The Options are Numerous

There are many exciting ways of producing renewable energy—both in Europe and around the world. Consider these popular options:

  • Wind Power – Using windmills, wind turbines, and other similar machines to harness power from the wind itself.
  • Solar Power – The Sun is a huge ball of energy. Solar panels can pull this energy in and allow it to be used for many important purposes.
  • Hydroelectric Power – This is the energy found in flowing water. Whether the water flows on its own or is moved by artificial sources, this power can be utilized as a source of renewable energy.
  • Tidal Power – This is a relatively new form of renewable energy where the power is pulled from the moving tides. Since the tide always exists, this is a highly dependable form of power.
  • Wave Power – Wave power harnesses the energy from ocean surfaces waves and converts it to useful power. While it is currently not widely employed, it is a huge worldwide energy source, and therefore an area of ongoing experimental research.
  • Geothermal Power – Geothermal power involves tapping into the heat and energy found deep beneath the surface of the earth. This power is nearly limitless.
  • Biomass / Biofuel – When organic matter is burned directly as a fuel, this is called biomass power. When biomass is converted into a useful fuel, this new energy source is referred to as biofuel. There are many ways organic matter can be used as fuel, offering an exciting array of options.

The Renewable Energy Roadmap

The road to better utilization of renewable energy may not always be smooth, but it is quite clear—thanks to a strategy called “The Renewable Energy Roadmap.” In 2007, the UK published a long, detailed document that states more about the European Union’s long-term strategy for renewable energy usage. One of the most important details in this report includes a mandatory target of 20% renewable energy usage for EU by 2020. The roadmap provides target dates for each member state as well as smaller guidelines that can help reach these larger goals.

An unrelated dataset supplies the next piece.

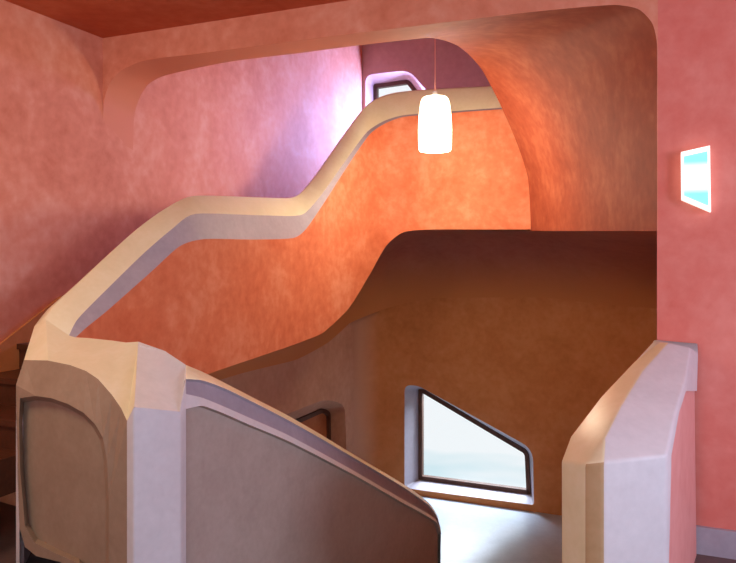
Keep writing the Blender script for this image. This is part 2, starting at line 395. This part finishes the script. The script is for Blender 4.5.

The goal of switching Europe to a higher mix of renewable energy is a lofty one, but the benefits cannot be overlooked. By making these moves now, Europe will be able to grasp its sustainable potential and stand apart from other unions, nations and countries. However, Europe is not alone in advancing renewable energy sources. The United States is quickly catching up to its European counterparts, and even China, the world’s largest energy consumer, has committed to doubling it’s percent reliance on renewable energies by 2030.